Banks v Market: The historical pre-GFC median forward relative multiple of banks to the S&P 500 was ~75%. Currently, the banks are trading at ~67% of the S&P forward multiple. If the banks recapture the excess discount versus historical multiples, the group would trade at ~12.5x earnings. Applying that peer multiple to our KEY projections would result in a stock worth $17.50, or approximately 50% upside from current levels.

 

Note that it is not our base case that the banking sector recaptures their historical relative multiple. However, we can certainly envision a scenario where that is the case. In our view, the banks have significantly de-risked since the GFC and therefore we believe that earnings quality has improved. Higher quality/more stable earnings should lead to a higher multiple, all else equal. If and when the market, which is thirsty for yield, recognizes that the earnings yield on banks is attractive, earnings have been de-risked, and payout ratios are high, we believe it is not inconceivable to think that banks could not only recapture the lost discount to the market, but possibly trade at a smaller discount than historical… much crazier things have happened, in our view!

 

 

DOWNSIDE CASE

While its fun to think about the upside case, we believe any decent investor has to spend twice as much time thinking about the downside risk.

 

We view the main risks in KEY as sector-related. In our opinion, there are two broad risks that all banks must contend with, and KEY is no exception. The first is an adverse credit cycle, and the second is an unfavorable interest rate backdrop.

 

As we discussed above, what we like about KEY is that much of our upside to numbers comes from delivering on expense savings, which should be basic blocking and tackling for a competent management team. Therefore, assuming KEY delivers on their expense savings, there is great deal of earnings cushion to deal with these two broader issues, if and when they arise.

 

Below we attempt to sensitize KEYs financial impact in the event of these risks arising.

 

Credit Cycle

In terms of a credit cycle, see below for a stress case on KEY’s balance sheet. In our analysis, if KEY were to experience stress in its portfolio such that losses reached their median over the past 30 years, which we estimate would equate to ~60bps for KEY (which just happens to neatly coincide with the upper-end of managements through-the-cycle guidance), we estimate that our EPS estimates would drop to $1.27 from $1.40. We believe this is a very manageable downside case for KEY.

 

In a severe stress, where losses returned to peak levels, we believe that KEY could still be profitable. To be clear, we believe that this severe stress case is remote, however we illustrate to show that KEY would likely be well equipped to handle such an outcome (this is why the regulators stress-test the banks, after all!).

 

KEYCORP CREDIT ANALYSIS (PF FNFG)--$bn            
                   Avg         Loss $             Peak         Loss $               Yr
Commercial RE   17.5 0.15% 0.0   1.18% 0.2 1992
Residential RE   18.7 0.22% 0.0   2.60% 0.5 2009
C&I     41.9 0.79% 0.3   2.36% 1.0 2009
Other Consumer   5.7 2.00% 0.1   6.50% 0.4 2009
TOTAL LOANS   83.8 0.61% 0.5   2.45% 2.1  
                   
Losses Per Share (PT)       $0.47     $1.89  
                   
Pre-Provision Pre-Tax Profit  2.3   $2.16     $2.16  
YEARS OF EARNINGS LOST     0.2     0.9  
                   
Implied EPS     $1.40   $1.27     $0.20  
                   

 

Interest Rates

In our opinion, the more pressing risk to banks is an elongated unfavorable interest rate cycle.

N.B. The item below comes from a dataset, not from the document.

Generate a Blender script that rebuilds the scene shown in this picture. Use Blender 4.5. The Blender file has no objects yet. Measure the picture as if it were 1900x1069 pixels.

Given that banks lending and investing is tied to the level of interest rates, lower rates for longer generally have a negative impact on banks’ profitability. The main risks to KEY are the re-pricing of the loan portfolio downward, and the reinvestment risk on KEYs securities portfolio.

 

KEY (and all banks) are at risk of new loans and investment securities being priced lower than the loans that are maturing. Additionally, variable rate loans and securities will fluctuate based on benchmark rates. In a more normal rate environment, banks can offset this risk through lowered funding costs. However, in this environment, deposit costs are already near zero (they are 13bps for KEY currently), so the offsets going forward are limited to wholesale funding, which is a much smaller portion of KEYs balance sheet.

 

In an environment where all loans re-priced downward an additional 25bps, with no offset on funding, KEYs EPS would be impacted by ~$0.15 per share. If securities were to re-price downward an additional 50bps, with no offsets, KEYs EPS would be impacted by an additional ~$0.10 per share.

 

It is important to note that 1) this impact would not happen all at once (loan/securities maturities are staggered, not all variable), and 2) we have been in a low interest rate environment for some time now, and banks have been managing through this environment for an extended period.

 

Downside Summary

In summary, we believe that downside risks to KEY are manageable. We feel comfortable that any hit to earnings from either an adverse credit cycle or the perpetuation/exacerbation of the current low interest rate environment, can be managed through, and that there is ample embedded profitability from the realization of the cost savings from the FNFG integration to weather the storm. Additionally, in an adverse interest rate environment, it is quite possible that further M&A could provide an avenue for growth to offset profitability challenges for the sector.

 

Additionally, KEY trades at only a slight premium to our estimate of its pro forma tangible book value of $11.35 (2017E), has a 10% CET1 regulatory capital ratio, and offers a 3.0% dividend yield, all of which we believe offer some downside protection under relatively normal circumstances.

 

 

CONCLUSION

We believe KEY stock has the potential to appreciate ~50% over the next 12-18 months, as KEY will increase profitability to at or above peer levels and earn a peer multiple.  We also believe it is possible that the banking sector experiences a rebound from current trough multiples over time. We believe that downside in KEY is protected due to its reasonable price to tangible book value (P/TBV), robust capital levels, and 3% dividend yield.

 

 

CATALYSTS

·         FNFG deal closes, management provides further update on integration

·         KEY delivers on their expense saving initiatives

·         Banking sector experiences stable profitability, benign credit cycle continues, and interest rates stabilize

 

 

OTHER NOTES

·         CEO and directors purchased ~165,000 shares of KEY stock in the open market since the beginning of 2016

·         KEY received regulatory approval for the FNFG deal and expected close date is Aug 1, 2016 (versus original expectation of Q3 2016)

 

 

DISCLAIMER

 

The author of this posting and related persons or entities ("Author") currently holds a long position in the securities mentioned above. The Author makes no representation that it will continue to hold positions in these securities. The Author is likely to buy or sell long or short securities of this issuer and makes no representation or undertaking that Author will inform Value Investors Club, the reader or anyone else prior to or after making such transactions. While the Author has tried to present facts it believes are accurate, the Author makes no representation as to the accuracy or completeness of any information contained in this note. The views expressed in this note are the only the opinion of the Author.  The reader agrees not to invest based on this note and to perform his or her own due diligence and research before taking a position in securities of this issuer. Reader agrees to hold Author harmless and hereby waives any causes of action against Author related to the above note.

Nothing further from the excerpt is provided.